The New York Times off-leads a feature that draws on documents made public in the Zacarias Moussaoui trial to compare al-Qaida and the federal government’s respective management techniques. Al-Qaida is simply organized and relies on actively involved managers, while America’s “large and lumbering bureaucracy,” with its employees focused on not making mistakes, isn’t built for rapid response. “It’s like the elephant fighting the snake,” one member of the Sept. 11 commission said.

Former Liberian President Charles Taylor’s war-crimes trial might take place at the International Criminal Court in The Hague instead of in Sierra Leone, everyone notes. Regional officials hope that a change of venue would preserve stability in the region while sparing Sierra Leonians the need to relive their painful recent history.
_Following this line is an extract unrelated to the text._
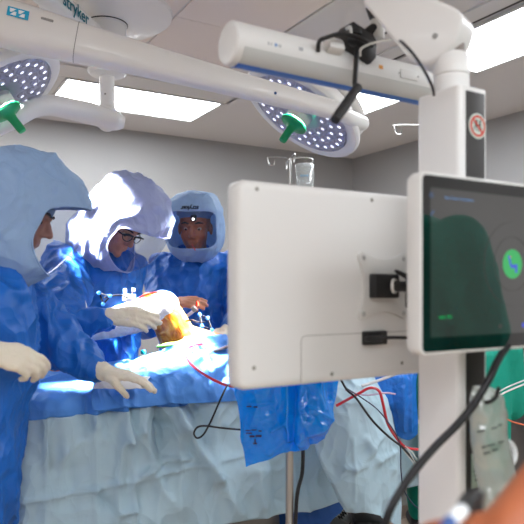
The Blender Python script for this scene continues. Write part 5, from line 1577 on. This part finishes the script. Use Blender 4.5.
# ---- instruments and lines on the drape
tr_ = thing('instrument_tray', 'steel instrument with a flat grey handle lying beside the monitor edge', 'surgical instrument', W(215, 350, 2.72))
MB().box(W(217, 350, 2.72), (0.18, 0.05, 0.012), None, 0.003, rot=Matrix.Rotation(-0.32, 3, 'Y')).build('handle', mat('dark_steel', (120, 118, 125), .25, metal=.9), tr_)
MB().box(W(203, 354, 2.70), (0.05, 0.03, 0.008), None, 0.003, rot=Matrix.Rotation(-0.32, 3, 'Y')).build('blade', mat('dark_tip', (60, 58, 66), .3, metal=.7), tr_)
def tube_thing(name, pts, r, m, label, cat, n=8, seg=10):
    o = MB().tube(catmull([V(p) for p in pts], seg), r, n).build(name, m, None)
    return props(o, label, cat)
m_redt = mat('tube_red', (205, 30, 48), 0.3, coat=.5)
tube_thing('suction_tube', [W(203, 344, 2.72), W(196, 345, 2.71), W(188, 348, 2.66), W(186, 356, 2.60), W(192, 365, 2.54), W(205, 375, 2.46), (W(218, 382, 2.40)), W(230, 386, 2.36), W(245, 386, 2.33), W(262, 380, 2.35)], 0.0055, m_redt, 'red tube curving over the blue drape below the knee', 'tube')
tube_thing('wire', [W(207, 350, 2.70), W(201, 342, 2.68), W(197, 337, 2.70), W(200, 335, 2.72), W(205, 340, 2.70), W(203, 347, 2.66), W(196, 349, 2.64), W(193, 345, 2.65), W(199, 343, 2.68)], 0.0016, mat('wire_slate', (70, 80, 110), .4), 'thin looped slate wire lying above the red tube', 'wire')
tube_thing('cable', [W(238, 378, 2.36), W(228, 385, 2.34), W(222, 396, 2.30), W(215, 412, 2.27), W(209, 425, 2.25), W(203, 435, 2.22), W(197, 438, 2.21), W(194, 433, 2.22), W(198, 427, 2.23), W(207, 426, 2.22), W(222, 428, 2.22), W(245, 430, 2.24)], 0.0035, m_rub, 'thin black cable looping down the pale drape below the monitor corner', 'cable')
tube_thing('cable', [W(303, 440, 2.20), W(303, 456, 2.18), W(302, 474, 2.17), W(298, 490, 2.16), W(296, 510, 2.15), W(295, 560, 2.15)], 0.0065, m_rub, 'black cable hanging down beside the steel pole', 'cable')
tube_thing('cable', [W(340, 378, 2.40), W(347, 390, 2.40), (W(356, 398, 2.38)), W(372, 420, 2.36), W(388, 436, 2.38), W(402, 447, 2.45), W(412, 458, 2.52), W(424, 470, 2.55)], 0.0042, m_rub, 'black cable falling across the short pale drape towards the column', 'cable')
tube_thing('cable', [W(346, 388, 2.41), W(362, 398, 2.39), W(378, 410, 2.38), W(392, 428, 2.42), W(400, 445, 2.46), W(401, 470, 2.46), W(404, 490, 2.46), W(414, 505, 2.44), W(425, 512, 2.4)], 0.0024, mat('wire_navy', (40, 44, 80), .4), 'thin navy cable hanging down the edge of the short pale drape', 'cable')
tube_thing('suction_tube', [W(336, 406, 2.44), W(345, 401, 2.44), W(358, 394, 2.42), W(370, 388, 2.42), W(379, 391, 2.42), W(383, 404, 2.42), W(388, 424, 2.44), W(398, 440, 2.5), W(408, 448, 2.52), W(428, 450, 2.55)], 0.0055, m_redt, 'red tube arching over the short pale drape beside the column', 'tube')
tube_thing('line', [W(362, 386, 2.46), W(380, 380, 2.48), W(398, 373, 2.5), W(425, 362, 2.55)], 0.006, mat('line_clear', (200, 205, 208), .2), 'pale grey suction line running up towards the column behind the monitor corner', 'tube')
tube_thing('line', [W(345, 390, 2.44), W(365, 395, 2.43), W(385, 393, 2.44), W(395, 394, 2.5)], 0.0035, mat('line_pink', (205, 190, 215), .2), 'thin pale tube lying across the red tube', 'tube')
m_wh = mat('wire_white', (225, 225, 222), .4)
for i, (a, b) in enumerate(((0, 0), (2, 5), (-2, 9))):
    tube_thing('wire', [W(405 + a, 446 + b * .4, 2.50), W(412, 452 + b, 2.5), W(418, 460 + b, 2.5), W(430, 468 + b, 2.5)], 0.002, m_wh, 'thin white wire in the small bundle beside the column', 'wire')['group'] = 'white wires beside the column'
# lines crossing the teal back
tube_thing('line', [W(470, 408, 2.5), W(488, 402, 2.48), W(506, 392, 2.48), W(530, 382, 2.5)], 0.0035, m_wh, 'white line crossing the teal scrubs, upper of the two', 'tube')
tube_thing('line', [W(470, 404, 2.5), W(488, 398, 2.48), W(506, 388, 2.48), W(530, 378, 2.5)], 0.003, mat('line_clear', 0), 'clear line running just above the white one across the teal scrubs', 'tube')
tube_thing('line', [W(490, 414, 2.48), W(504, 418, 2.47), W(516, 423, 2.47), W(535, 427, 2.48)], 0.003, mat('line_orange', (215, 110, 70), .4), 'orange line crossing the teal scrubs behind the hanging bag', 'tube')

# ---- big foreground cable from the touchscreen down to the lower edge
tube_thing('cable', [W(508, 345, 1.30), W(498, 360, 1.27), W(489, 379, 1.24), W(474, 404, 1.22), W(458, 424, 1.20), W(436, 446, 1.18), W(415, 470, 1.16), W(400, 492, 1.15), W(388, 515, 1.14), W(376, 560, 1.14)], 0.0075, m_rub, 'thick black cable sweeping diagonally in front of the white column', 'cable', 12)

# ---- hanging clear bag on a black hook
hb = thing('fluid_bag', 'clear plastic bag with dark print hanging on the black hook beside the column', 'bag', W(497, 400, 1.30))
def bagrow(y, x0, x1, d0, th_):
    n = 18
    row = []
    for i in range(n):
        a = 2 * PI * i / n
        px_ = (x0 + x1) / 2 + (x1 - x0) / 2 * math.cos(a)
        row.append(W(px_, y, d0 + th_ * math.sin(a)))
    return row
m_pl = clear_mat('bag_film', (228, 236, 230), 0.14, 0.10, haze=0.5, hazecol=(205, 214, 206))
rws = [bagrow(386, 474, 490, 1.30, .004), bagrow(392, 471, 499, 1.30, .010), bagrow(400, 470, 504, 1.30, .018), bagrow(420, 471, 508, 1.30, .024), bagrow(445, 472, 511, 1.30, .028), bagrow(470, 476, 516, 1.30, .028), bagrow(492, 480, 518, 1.29, .025), bagrow(505, 482, 520, 1.28, .015), bagrow(512, 484, 520, 1.28, .004)]
cols_ = [catmull([r_[j] for r_ in rws], 6) for j in range(18)]
dense = [[c_[i] for c_ in cols_] for i in range(len(cols_[0]))]
dense = [catmull(r_ + [r_[0]], 3)[:-1] for r_ in dense]
for r_ in dense:
    for i, p in enumerate(r_):
        q = p * 34
        r_[i] = p + V((0, 1, 0)) * 0.006 * (ridged(q) - .3) + V((1, 0, 0)) * 0.004 * noise.noise(q * .6 + V((3, 0, 0))) + V((0, 1, 0)) * 0.003 * ridged(q * 2.3)
MB().loft(dense).build('pouch', m_pl, hb, ang=0)
pr = MB()
for i, (a, b, w_) in enumerate(((481, 431, 8), (494, 428, 6), (500, 425, 4), (484, 447, 5), (491, 445, 8), (501, 442, 6), (487, 453, 7), (495, 450, 6))):
    c0 = W(a, b, 1.268)
    pr.box(c0, (w_ * 0.002, 0.001, 0.0035), None, 0, rot=Matrix.Rotation(-0.25, 3, 'Y'))
pr.build('print', mat('print_soft', (70, 80, 76), .6), hb, smooth=False)
MB().tube(catmull([W(504, 440, 1.31), W(512, 445, 1.33), W(515, 455, 1.33), W(511, 466, 1.32)], 6), 0.006, 10).build('port', wht, hb)
hk = MB().tube(catmull([W(478, 397, 1.335), W(485, 402, 1.29), W(491, 401, 1.28), W(496, 397, 1.28), W(498, 391, 1.28), W(499, 387, 1.28)], 6), 0.0042, 12).build('hook', m_black, None)
props(hk, 'black hook on the side of the white column', 'hook')

# ---- IV poles
def iv_pole(x, y, ztop, label, angs, r=0.011, span=0.17):
    t = thing('iv_pole', label, 'iv pole', (x, y, 0))
    MB().tube([V((x, y, 0.07)), V((x, y, ztop))], r, 14).build('pole', m_steel, t)
    MB().tube([V((x, y, ztop - .28)), V((x, y, ztop - .20))], r * 1.5, 14).build('collar', m_black, t)
    for a in angs:
        dx, dy = math.cos(a), math.sin(a)
        P = [V((x, y, ztop - 0.01)), V((x + dx * span * .5, y + dy * span * .5, ztop + 0.005)), V((x + dx * (span - .01), y + dy * (span - .01), ztop)), V((x + dx * span, y + dy * span, ztop - 0.02)), V((x + dx * (span - .012), y + dy * (span - .012), ztop - 0.055)), V((x + dx * (span - .045), y + dy * (span - .045), ztop - 0.055)), V((x + dx * (span - .05), y + dy * (span - .05), ztop - 0.025))]
        MB().tube(catmull(P, 5), 0.0042, 8).build('hook', m_steel, t)
    for i in range(5):
        a = i * 2 * PI / 5; e = V((x + 0.28 * math.cos(a), y + 0.28 * math.sin(a), 0.06))
        l = MB().tube([V((x, y, 0.09)), e], 0.012, 10).build('leg', m_steel, t)
        MB().lathe([(0, -.012), (0.027, -.012), (0.027, .012), (0, .012)], mtx(e - V((0, 0, 0.033)), V((0, 0, 1)), V((math.cos(a), math.sin(a), 0)), V((-math.sin(a), math.cos(a), 0))), 18).build('caster', m_black, l)
    return t
q = W(290.5, 158, 4.7)
iv_pole(q.x, q.y, q.z, 'steel drip pole with curled hooks behind the monitor', [0.15 + i * PI / 2 for i in range(4)])
q2 = W(452, 127, 4.15)
iv_pole(q2.x, q2.y, q2.z, 'steel drip pole behind the column with one curled hook showing', [PI + 0.12, PI / 2 - 0.2], span=0.39)
ib = thing('drip_bag', 'clear drip bag with pale blue print hanging from the drip pole', 'drip bag', W(304, 172, 4.66))
rws = []
for y, x0, x1, th_ in ((163, 298, 311, .004), (165, 295, 314, .012), (172, 295.5, 314, .022), (182, 296, 314, .026), (196, 297, 313, .022), (200, 303, 307, .006)):
    n = 16
    rws.append([W((x0 + x1) / 2 + (x1 - x0) / 2 * math.cos(a), y, 4.66 + th_ * math.sin(a)) for a in np.linspace(0, 2 * PI, n + 1)[:-1]])
MB().loft(rws).build('pouch', clear_mat('drip_film', (232, 236, 236), 0.12, 0.1, haze=0.35, hazecol=(205, 210, 208)), ib, ang=0)
lb = MB()
for i in range(3): lb.box(W(301.5 + i * 3, 175.5, 4.63), (0.013, 0.001, 0.012), None)
lb.build('print', mat('drip_print', (120, 160, 190), .5), ib, smooth=False)
MB().tube([W(304.5, 164, 4.66), W(304.5, 160.5, 4.66), W(306.5, 160, 4.66)], 0.003, 8).build('hanger', m_steel, ib)

# ---- things on the floor below the hem
m_blk2 = mat('black_rubber', (22, 22, 24), .5)
pd = thing('foot_pedal', 'black foot pedal on the floor beyond the short pale drape', 'foot pedal', (W(366, 520, 3.3).x, 3.42, 0))
c_ = V((W(366, 520, 3.42).x, 3.42, 0))
MB().box(c_ + V((0, 0, 0.03)), (0.2, 0.26, 0.05), None, .02, 3).build('base', m_blk2, pd)
MB().box(c_ + V((0, -0.02, 0.075)), (0.16, 0.18, 0.03), None, .014, 3, rot=Matrix.Rotation(0.15, 3, 'X')).build('pedal', m_blk2, pd)
def coil(p0, p1, r, turns, label):
    ax = (p1 - p0); x_, y_, z_ = frame_from(ax); P = []
    for i in range(turns * 12):
        t_ = i / (turns * 12 - 1); a = t_ * turns * 2 * PI
        P.append(p0 + ax * t_ + (x_ * math.cos(a) + y_ * math.sin(a)) * r)
    o = MB().tube(P, 0.0035, 6).build('coiled_cable', m_blk2, None)
    return props(o, label, 'cable')
coil(V((-0.075, 3.45, 0.12)), V((0.02, 3.42, 0.016)), 0.012, 14, 'black coiled cable on the floor under the long drape')
coil(V((0.50, 3.40, 0.16)), V((0.36, 3.36, 0.016)), 0.012, 14, 'black coiled cable in front of the foot pedal')
gb_ = thing('footswitch', 'grey rounded footswitch on the floor behind the dark blue drape', 'footswitch', (0.34, 3.42, 0))
MB().box((0.36, 3.46, 0.035), (0.24, 0.18, 0.06), None, 0.028, 4).build('housing', m_grey, gb_)
MB().box((0.36, 3.43, 0.072), (0.12, 0.08, 0.012), None, 0.005).build('button', m_steel, gb_)
sb_ = thing('kick_bucket', 'dark low bucket on the floor under the left hem of the drape', 'bucket', (-0.43, 3.2, 0))
MB().lathe([(0, 0.004), (0.12, 0.004), (0.15, 0.17), (0.152, 0.17), (0.122, 0.0), (0, 0.0)], T((-0.43, 3.2, 0)), 36).build('shell', mat('bucket_dark', (58, 60, 66), .4), sb_)
# white cart edge between drape and column
ct_ = thing('supply_cart', 'white cart with a label, just left of the column behind the drape', 'cart', (0.86, 3.75, 0))
MB().box((0.86, 3.75, 0.36), (0.26, 0.30, 0.60), None, 0.01).build('cabinet', m_shell, ct_)
MB().box((0.80, 3.597, 0.28), (0.05, 0.004, 0.10), None, 0.001).build('label', mat('label_green', 0), ct_)
for i_ in (-1, 1):
    for j_ in (-1, 1):
        MB().lathe([(0, -.012), (0.03, -.012), (0.03, .012), (0, .012)], mtx(V((0.86 + i_ * 0.1, 3.75 + j_ * .12, 0.03)), V((0, 0, 1)), V((0, 1, 0)), V((1, 0, 0))), 18).build('caster', m_black, ct_)
# machine corner seen above the teal shoulder
mc = thing('anesthesia_machine', 'grey steel and black equipment top just visible above the teal shoulder', 'medical machine', (1.62, 3.35, 0))
MB().box((1.66, 3.4, 0.46), (0.50, 0.45, 0.92), None, 0.015).build('cabinet', mat('machine_dark', (52, 54, 56), .4), mc)
MB().box((1.62, 3.38, 0.94), (0.60, 0.55, 0.03), None, 0.01).build('worktop', m_steel, mc)
MB().box((1.64, 3.42, 1.015), (0.40, 0.35, 0.12), None, 0.02).build('monitor_base', m_black, mc)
France’s Constitutional Council upheld the proposed youth labor law that has provoked heavy protesting across the country. The bill now goes to President Jacques Chirac, who can theoretically send it back to Parliament—a move that would completely undermine Prime Minister Dominique de Villepin.

USAT teases a piece on 32 Wisconsin towns whose residents will vote next week on referendums calling for the removal of U.S. troops from Iraq. Although the measures are entirely symbolic, many still feel compelled to take a stand. “The people have to lead the leaders out of this war,” said one man.

A Matter of Faith: The NYT fronts and the WP and LAT go inside with a study finding that prayer doesn’t materially affect the rate of healing in sick people. In fact, those people who were told they were being prayed for actually got worse. Next on the agenda: examining the truth behind the contention that the family that prays together stays together.